### Data records
** START **

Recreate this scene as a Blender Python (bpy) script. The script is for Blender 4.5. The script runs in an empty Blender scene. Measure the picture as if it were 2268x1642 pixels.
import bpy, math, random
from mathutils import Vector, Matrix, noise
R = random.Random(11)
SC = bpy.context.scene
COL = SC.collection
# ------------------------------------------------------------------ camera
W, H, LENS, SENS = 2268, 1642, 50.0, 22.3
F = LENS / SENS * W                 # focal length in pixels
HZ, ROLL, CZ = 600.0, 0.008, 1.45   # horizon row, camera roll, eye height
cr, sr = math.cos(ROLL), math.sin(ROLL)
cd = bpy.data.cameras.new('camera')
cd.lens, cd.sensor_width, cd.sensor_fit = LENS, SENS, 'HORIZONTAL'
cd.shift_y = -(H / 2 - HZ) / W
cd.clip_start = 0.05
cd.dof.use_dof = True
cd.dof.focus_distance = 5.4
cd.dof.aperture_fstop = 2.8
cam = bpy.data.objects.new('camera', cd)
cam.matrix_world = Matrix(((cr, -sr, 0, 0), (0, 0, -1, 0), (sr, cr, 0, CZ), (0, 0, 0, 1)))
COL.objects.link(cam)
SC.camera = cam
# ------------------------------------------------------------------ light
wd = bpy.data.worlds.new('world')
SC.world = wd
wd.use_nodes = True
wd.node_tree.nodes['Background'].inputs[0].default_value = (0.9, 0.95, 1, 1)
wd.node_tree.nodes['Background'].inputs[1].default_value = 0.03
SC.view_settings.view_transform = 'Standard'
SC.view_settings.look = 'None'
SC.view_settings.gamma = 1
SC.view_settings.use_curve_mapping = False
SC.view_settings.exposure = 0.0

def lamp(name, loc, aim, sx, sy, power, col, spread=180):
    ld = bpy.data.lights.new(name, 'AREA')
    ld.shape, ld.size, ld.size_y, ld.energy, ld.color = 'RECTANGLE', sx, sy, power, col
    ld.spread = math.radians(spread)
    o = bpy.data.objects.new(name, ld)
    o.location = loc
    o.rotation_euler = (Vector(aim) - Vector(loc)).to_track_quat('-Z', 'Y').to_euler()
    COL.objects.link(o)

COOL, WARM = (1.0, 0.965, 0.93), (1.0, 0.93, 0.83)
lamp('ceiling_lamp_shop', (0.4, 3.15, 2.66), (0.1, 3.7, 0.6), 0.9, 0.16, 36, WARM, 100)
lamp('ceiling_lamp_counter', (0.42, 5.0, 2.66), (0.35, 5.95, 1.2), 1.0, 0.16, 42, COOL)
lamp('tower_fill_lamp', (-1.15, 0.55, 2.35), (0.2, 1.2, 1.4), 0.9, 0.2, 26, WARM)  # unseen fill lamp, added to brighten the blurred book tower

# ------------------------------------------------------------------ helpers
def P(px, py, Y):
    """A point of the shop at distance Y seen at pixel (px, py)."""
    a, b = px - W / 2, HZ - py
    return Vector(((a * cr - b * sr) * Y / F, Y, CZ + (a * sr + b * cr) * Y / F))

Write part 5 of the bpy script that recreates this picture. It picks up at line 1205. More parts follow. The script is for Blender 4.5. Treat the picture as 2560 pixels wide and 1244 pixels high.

** END **

### Aim
Write out every entry again, keeping each line exactly the same.

### Answer in full
Recreate this scene as a Blender Python (bpy) script. The script is for Blender 4.5. The script runs in an empty Blender scene. Measure the picture as if it were 2268x1642 pixels.
import bpy, math, random
from mathutils import Vector, Matrix, noise
R = random.Random(11)
SC = bpy.context.scene
COL = SC.collection
# ------------------------------------------------------------------ camera
W, H, LENS, SENS = 2268, 1642, 50.0, 22.3
F = LENS / SENS * W                 # focal length in pixels
HZ, ROLL, CZ = 600.0, 0.008, 1.45   # horizon row, camera roll, eye height
cr, sr = math.cos(ROLL), math.sin(ROLL)
cd = bpy.data.cameras.new('camera')
cd.lens, cd.sensor_width, cd.sensor_fit = LENS, SENS, 'HORIZONTAL'
cd.shift_y = -(H / 2 - HZ) / W
cd.clip_start = 0.05
cd.dof.use_dof = True
cd.dof.focus_distance = 5.4
cd.dof.aperture_fstop = 2.8
cam = bpy.data.objects.new('camera', cd)
cam.matrix_world = Matrix(((cr, -sr, 0, 0), (0, 0, -1, 0), (sr, cr, 0, CZ), (0, 0, 0, 1)))
COL.objects.link(cam)
SC.camera = cam
# ------------------------------------------------------------------ light
wd = bpy.data.worlds.new('world')
SC.world = wd
wd.use_nodes = True
wd.node_tree.nodes['Background'].inputs[0].default_value = (0.9, 0.95, 1, 1)
wd.node_tree.nodes['Background'].inputs[1].default_value = 0.03
SC.view_settings.view_transform = 'Standard'
SC.view_settings.look = 'None'
SC.view_settings.gamma = 1
SC.view_settings.use_curve_mapping = False
SC.view_settings.exposure = 0.0

def lamp(name, loc, aim, sx, sy, power, col, spread=180):
    ld = bpy.data.lights.new(name, 'AREA')
    ld.shape, ld.size, ld.size_y, ld.energy, ld.color = 'RECTANGLE', sx, sy, power, col
    ld.spread = math.radians(spread)
    o = bpy.data.objects.new(name, ld)
    o.location = loc
    o.rotation_euler = (Vector(aim) - Vector(loc)).to_track_quat('-Z', 'Y').to_euler()
    COL.objects.link(o)

COOL, WARM = (1.0, 0.965, 0.93), (1.0, 0.93, 0.83)
lamp('ceiling_lamp_shop', (0.4, 3.15, 2.66), (0.1, 3.7, 0.6), 0.9, 0.16, 36, WARM, 100)
lamp('ceiling_lamp_counter', (0.42, 5.0, 2.66), (0.35, 5.95, 1.2), 1.0, 0.16, 42, COOL)
lamp('tower_fill_lamp', (-1.15, 0.55, 2.35), (0.2, 1.2, 1.4), 0.9, 0.2, 26, WARM)  # unseen fill lamp, added to brighten the blurred book tower

# ------------------------------------------------------------------ helpers
def P(px, py, Y):
    """A point of the shop at distance Y seen at pixel (px, py)."""
    a, b = px - W / 2, HZ - py
    return Vector(((a * cr - b * sr) * Y / F, Y, CZ + (a * sr + b * cr) * Y / F))

Write part 5 of the bpy script that recreates this picture. It picks up at line 1205. More parts follow. The script is for Blender 4.5. Treat the picture as 2560 pixels wide and 1244 pixels high.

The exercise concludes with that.